PROBLEM REQUIREMENTS: Reproduce the listing below exactly, beginning with its first line and ending with the line that holds "sc.camera = cam"; pictures are not part of the copy.

DATA EXCERPT:
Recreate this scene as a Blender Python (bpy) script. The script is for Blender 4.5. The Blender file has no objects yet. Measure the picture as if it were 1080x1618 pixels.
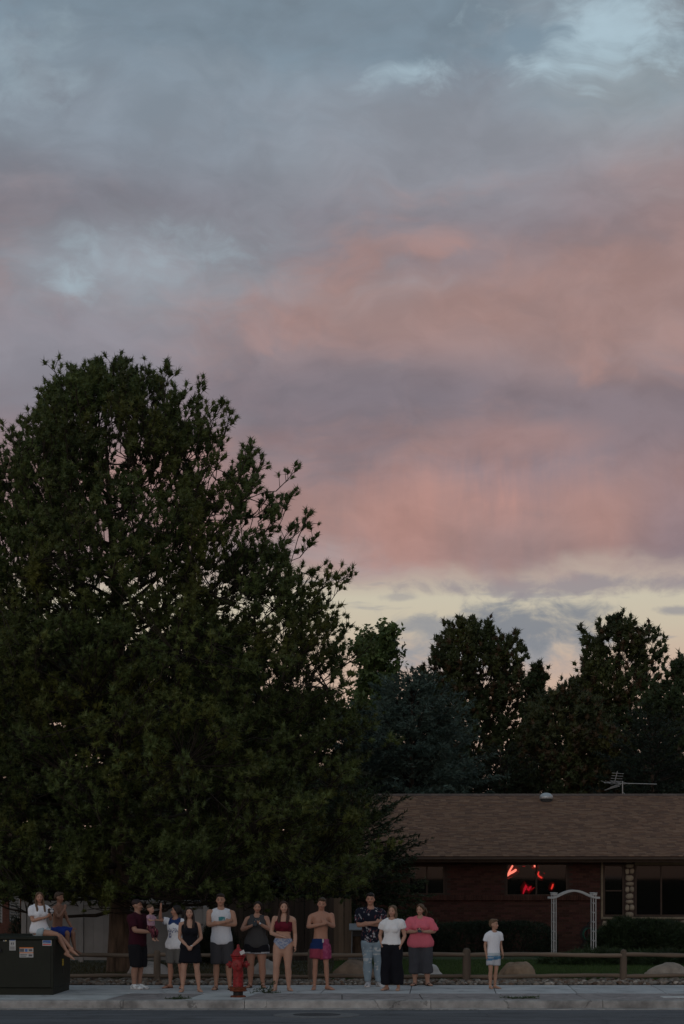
import bpy, bmesh, math, random
import numpy as np
from mathutils import Vector, Matrix
sc = bpy.context.scene
COL = sc.collection
RAD = math.radians

# ---------------------------------------------------------------- camera
CAM_H, FPX, HORIZON = 2.2, 3300.0, 1381.0
cd = bpy.data.cameras.new('camera')
cam = bpy.data.objects.new('camera', cd)
COL.objects.link(cam)
cam.location = (0, 0, CAM_H)
cam.rotation_euler = (RAD(90), 0, 0)
cd.sensor_fit = 'HORIZONTAL'
cd.sensor_width = 36.0
cd.lens = FPX / 1080.0 * 36.0
cd.shift_y = (HORIZON - 809.0) / 1080.0
cd.clip_start, cd.clip_end = 0.1, 4000.0
sc.camera = cam

def W(px, py, d):
    return Vector(((px - 540.0) / FPX * d, d, CAM_H - (py - HORIZON) / FPX * d))
def SKYDIR(px, py):
    return Vector(((px - 540.0) / FPX, 1.0, (HORIZON - py) / FPX)).normalized()

# ---------------------------------------------------------------- view
sc.view_settings.view_transform = 'Standard'
sc.view_settings.look = 'None'
sc.view_settings.exposure = 0.0
sc.view_settings.gamma = 1.0
sc.view_settings.use_curve_mapping = False

def lin(r, g, b):
    f = lambda c: (c / 255 / 12.92) if c / 255 <= 0.04045 else ((c / 255 + 0.055) / 1.055) ** 2.4
    return (f(r), f(g), f(b), 1.0)

# ---------------------------------------------------------------- dusk sky: thin clear sky behind layered cloud
SUN_EL, SUN_AZ = RAD(12.0), RAD(200.0)      # the last glow comes from behind the camera, low
world = bpy.data.worlds.new('World')
sc.world = world
world.use_nodes = True
wn, wl = world.node_tree.nodes, world.node_tree.links
wn.clear()
def N(t, **kw):
    n = wn.new(t)
    for k, v in kw.items(): setattr(n, k, v)
    return n
def wmath(op, a, b=None, c=None, clamp=False):
    n = N('ShaderNodeMath', operation=op, use_clamp=clamp)
    for i, v in enumerate((a, b, c)):
        if v is None: continue
        if isinstance(v, (int, float)): n.inputs[i].default_value = v
        else: wl.new(v, n.inputs[i])
    return n.outputs[0]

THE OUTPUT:
Recreate this scene as a Blender Python (bpy) script. The script is for Blender 4.5. The Blender file has no objects yet. Measure the picture as if it were 1080x1618 pixels.
import bpy, bmesh, math, random
import numpy as np
from mathutils import Vector, Matrix
sc = bpy.context.scene
COL = sc.collection
RAD = math.radians

# ---------------------------------------------------------------- camera
CAM_H, FPX, HORIZON = 2.2, 3300.0, 1381.0
cd = bpy.data.cameras.new('camera')
cam = bpy.data.objects.new('camera', cd)
COL.objects.link(cam)
cam.location = (0, 0, CAM_H)
cam.rotation_euler = (RAD(90), 0, 0)
cd.sensor_fit = 'HORIZONTAL'
cd.sensor_width = 36.0
cd.lens = FPX / 1080.0 * 36.0
cd.shift_y = (HORIZON - 809.0) / 1080.0
cd.clip_start, cd.clip_end = 0.1, 4000.0
sc.camera = cam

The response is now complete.